▸ Exercise goal
In the material below, find every line with "picture" and pull it out.

--- START ---

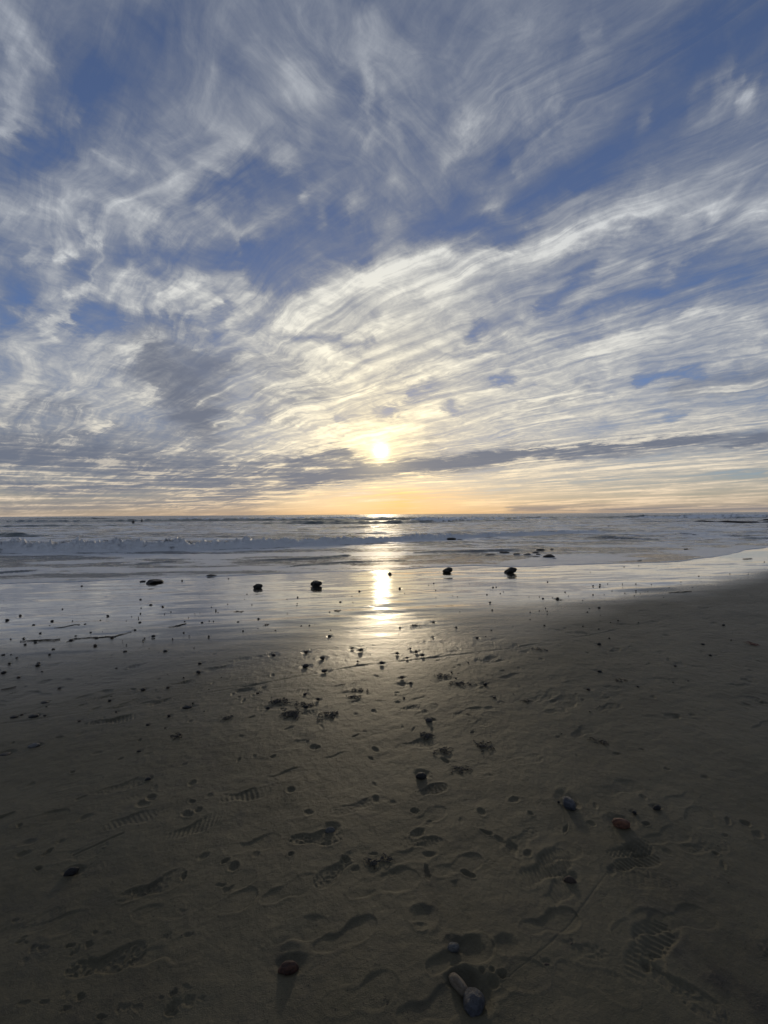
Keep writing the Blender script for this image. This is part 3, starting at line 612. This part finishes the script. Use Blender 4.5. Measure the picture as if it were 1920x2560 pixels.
# small pebbles seen on the sand (x, y of the picture and seen width)
k_ = 640/1659
LP = "911,49,18 977,87,22 1055,96,18 914,106,12 405,112,12 1108,129,9 911,140,12 1066,139,8 131,155,22 699,156,20 47,185,30 338,189,24 470,186,9 218,215,18 322,220,16 440,220,14 510,221,14 553,212,20 618,193,12 650,184,10 818,189,10 853,160,8 898,176,8 897,163,8 907,199,22 875,249,20 1197,193,14 1222,163,8 1263,142,9 1296,140,6 1310,200,20 1356,188,8 1383,189,10 1544,197,18 1476,79,8 1399,118,12 1413,133,8 1370,100,12 1585,48,6 1600,14,8 1632,82,8 588,263,18 262,267,18 154,303,18 69,306,12 230,328,20 163,342,24 460,314,26 491,287,20 624,299,22 725,297,24 664,259,8 794,316,8 995,289,28 938,301,14 927,314,14 1190,264,16 1118,305,14 1226,285,10 1353,288,16 1352,297,12 1575,254,14 617,351,30 819,344,12 345,376,24 322,406,16 22,409,24 71,408,12 108,428,20 812,389,26 891,401,8 966,367,10 1072,386,32 1042,399,8 1258,362,10 1289,387,8 61,467,26 250,463,24 246,477,30 24,525,32 120,557,26 273,517,14 755,495,16 808,461,8 1295,465,28 1286,523,30 1190,556,14 1435,554,8 1087,535,8 594,540,6 387,623,24 928,635,30 1088,621,26 1355,632,8 302,745,14 711,706,24 558,705,10 720,677,8 142,796,20 290,804,22 1250,722,16 755,781,20 1096,805,28 1324,774,10 514,839,22 959,863,24 1072,883,18 737,997,14"
MP = "201,48,8 270,35,12 267,76,10 265,88,10 202,138,8 547,65,16 477,131,12 615,132,12 628,66,8 16,175,18 305,185,14 620,176,8 293,220,14 346,218,12 381,209,6 12,237,10 125,252,14 485,248,10 290,273,8 732,170,6 963,10,8 1275,27,10 1306,32,10 1497,18,12 1583,10,10 1190,23,6 1166,38,8 1516,70,22 1530,118,14 1512,153,10 1546,195,10 1321,129,8 1416,183,10 1210,150,6 1151,198,24 1298,231,20 1525,249,14 932,232,14 1434,300,26 1486,291,12 1147,293,18 477,289,26 624,366,28 679,380,34 325,392,34 915,400,26 1000,369,20 1038,389,28 1078,411,36 977,428,22 659,451,18 814,461,36 430,430,40 323,482,42 445,514,46 1375,459,12 945,556,34 1003,590,20 1268,522,14 1296,560,16 1485,600,34 1388,598,14 12,657,26 958,687,20 401,697,28 79,754,28 326,748,34 318,663,26 1545,685,26 113,410,34"
RP = "217,105,12 228,125,10 229,144,10 118,132,10 118,180,10 177,122,10 209,219,16 501,107,10 565,105,20 489,131,14 573,151,8 688,186,12 639,199,10 460,223,12 562,242,14 458,57,10 667,62,6 731,7,8 630,301,14 566,340,26 819,200,10 1372,216,20 1420,314,14 1237,340,22 1285,413,22 1057,483,22 227,383,18 566,517,32 494,634,28 815,614,18 1042,587,14 1142,578,16 8,662,10 321,919,12 504,776,12 569,739,8 597,744,8"
UP = "231,558,12 570,575,18 525,583,14 568,588,12 620,569,8 715,570,8 803,570,8 648,616,10 730,629,12 803,616,10 343,624,14 201,665,16 295,668,30 1095,560,12 1018,597,14 1210,522,12 1285,523,8 1411,504,8 1530,508,8 1636,428,8 726,459,8 821,452,6 178,655,10 110,655,8 366,648,8 525,640,12 597,637,6 830,629,6 880,620,8 903,573,8 792,646,10 983,658,8 1170,593,8 507,493,6"
MU = "241,554,8 670,618,16 932,600,20 963,632,12 622,652,10 271,657,12 200,671,8 1118,577,8 1152,567,10 1165,611,10 1383,570,6 1535,593,16 1557,592,10 1497,640,14 1584,632,8 1604,622,8 1275,648,10 1306,655,10"
LU = "530,585,14 1180,548,14 1481,538,12 910,668,14"
def plist(s, x0, y0): return [(x0+k_*float(a), y0+k_*float(b), k_*float(c)) for a, b, c in (q.split(',') for q in s.split())]
peb = plist(LP, 0, 1480)+plist(MP, 640, 1480)+plist(RP, 1280, 1480)+plist(UP, 1280, 1240)+plist(MU, 640, 1240)+plist(LU, 0, 1240)
ded = []
for q in peb:
    if all(abs(q[0]-o[0])+3*abs(q[1]-o[1]) > 7 for o in ded): ded.append(q)
peb = ded
pm = [rock_mesh('pebble', 300+i, SM[['black','black','brown','black','boulder','black'][i % 6]], .2, .5, 2) for i in range(12)]
# landmarks used to tell the pebbles apart
LM = [(382,1455,'the flat-topped boulder'),(645,1463,'the short upright boulder'),(788,1457,'the humped boulder'),(1119,1423,'the domed boulder'),(1276,1423,'the slanting boulder'),
 (110,1600,'the left kelp strand'),(260,1592,'the long kelp strand'),(443,1564,'the forked twig'),(590,1530,'the brown weed tuft'),(840,1527,'the dark weed clump'),(1395,1498,'the weed tuft on the right flat'),
 (82,1788,'the fat black oval stone'),(467,1765,'the flat black oval stone'),(81,1862,'the pale-topped oval stone'),(1072,1803,'the upper round black stone'),(1053,1942,'the lower round black stone'),
 (725,1785,'the big dark weed patch'),(1037,1562,'the weed scrap below the glitter'),(1876,1611,'the red weed scrap'),(960,1660,'the foot of the sun reflection'),(1550,1703,'the weed tangle'),(1716,1372,'the lone sea rock'),(1695,1482,'the thin right-hand strand'),(1552,2062,'the orange-red stone'),(1424,2010,'the pale blue stone'),(178,2180,'the lone oval stone'),(1372,1388,'the largest shallows rock'),(1502,1853,'the flat dark footprint mark at right'),(109,1755,'the slanted flat stone')]
used_lab = {}
def pebble_label(px, py, wp):
    size = 'tiny' if wp < 5.2 else 'small' if wp < 8 else ('medium' if wp < 12 else 'large')
    for lx, ly, nm in sorted(LM, key=lambda q: (q[0]-px)**2+((q[1]-py)*2)**2):
        ddx, ddy = px-lx, py-ly
        if abs(ddx) < 12: d = 'straight below' if ddy > 0 else 'straight above'
        elif abs(ddy) < abs(ddx)*.25: d = 'directly right of' if ddx > 0 else 'directly left of'
        else: d = ('below ' if ddy > 0 else 'above ')+('right of' if ddx > 0 else 'left of')
        r = math.hypot(ddx, ddy); ds = 'close' if r < 45 else ('a little way' if r < 110 else 'well' if r < 240 else 'far')
        if r > 800: break
        lab = f'{size} dark pebble {ds} {d} {nm}'
        if lab not in used_lab: used_lab[lab] = 1; return lab
    zone = 'wet flat' if wetline(np.array(ground_pt(px, py)[0])) < ground_pt(px, py)[1] else 'trodden sand'
    if wp < 5.2 and px > 1500: size += ' lone'
    return f'{size} dark pebble on the {zone} '+('left of' if px < 952 else 'right of')+' the sun reflection'
for i, (px, py, wp) in enumerate(peb):
    x, y, z = ground_pt(px, py)
    W_ = wp*y/F/2*.92
    o = add_obj('pebble', pm[i % 12], label=pebble_label(px, py, wp), category='pebble', group='dark pebbles scattered on the sand')
    hz_ = W_*random.uniform(.55, .8) if wp > 6 else W_*random.uniform(.6, .9)
    o.scale = (W_, W_*random.uniform(.55, .9), hz_); o.rotation_euler = (0, random.uniform(-.15, .15), random.uniform(-.5, .5)); o.location = (x, y, z+hz_*.35)
    if wp > 6: stamp_pit_w(x, y+W_*.3, W_*1.9, W_*1.7, min(W_*.3, .008), .3, .2)

# ------------------------------------------------------------------ sand object
def lowest(x, y): 
    return 0
kx = 1-.62*sst(X, 0.5, 4.5)
wetv = 1-sst((wetline(X)-Y + 0.45*fbm(X*.7, Y*1.4, 3))/kx, -2.4, 2.3)
wetv = np.maximum(wetv, 0.0)
dark_marks = np.zeros_like(X)                                       # streaks of black heavy sand and damp, other darker patches by stones and prints
for pts, wd, k in [([(1710,2375),(1790,2440),(1860,2490),(1960,2540)], .05, .9), ([(1640,2190),(1720,2230),(1790,2260)], .05, .30), ([(1590,2110),(1650,2150)], .045, .3),
    ([(1430,2030),(1455,2075),(1470,2110)], .03, .4), ([(1065,2180),(1090,2290),(1110,2330)], .035, .4), ([(1150,2440),(1060,2500),(1000,2560)], .05, .35), ([(160,2230),(200,2200),(230,2180)], .05, .4),
    ([(700,2390),(690,2420)], .035, .5), ([(1130,2350),(1160,2380)], .035, .5), ([(230,2530),(330,2490),(420,2470)], .07, .35), ([(0,2300),(150,2260)], .08, .25), ([(980,1820),(1100,1870)], .09, .15),
    ([(450,2000),(700,1960)], .10, .15), ([(100,1850),(220,1800)], .08, .3), ([(1300,1700),(1500,1690)], .25, .15)]:
    q = [ground_pt(*p)[:2] for p in pts]
    for (xa, ya), (xb, yb) in zip(q[:-1], q[1:]):
        L = math.hypot(xb-xa, yb-ya); t = np.clip(((X-xa)*(xb-xa)+(Y-ya)*(yb-ya))/(L*L), 0, 1)
        dark_marks = np.maximum(dark_marks, k*np.exp(-(np.hypot(X-xa-t*(xb-xa), Y-ya-t*(yb-ya))/wd + .5*fbm(X*9, Y*9, 3))**2))
sand = add_obj('sand', grid_mesh('sand', X, Y, Z, {'wet': wetv, 'dark_marks': dark_marks}), mat=sandm, kind='structure')
def sand_z(x, y):
    i = min(max(np.searchsorted(yr, y)-1, 0), len(yr)-2); t = (y-yr[i])/(yr[i+1]-yr[i])
    return float(np.interp(x, X[i], Z[i])*(1-t)+np.interp(x, X[i+1], Z[i+1])*t)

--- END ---

▸ Complete response
Keep writing the Blender script for this image. This is part 3, starting at line 612. This part finishes the script. Use Blender 4.5. Measure the picture as if it were 1920x2560 pixels.
# small pebbles seen on the sand (x, y of the picture and seen width)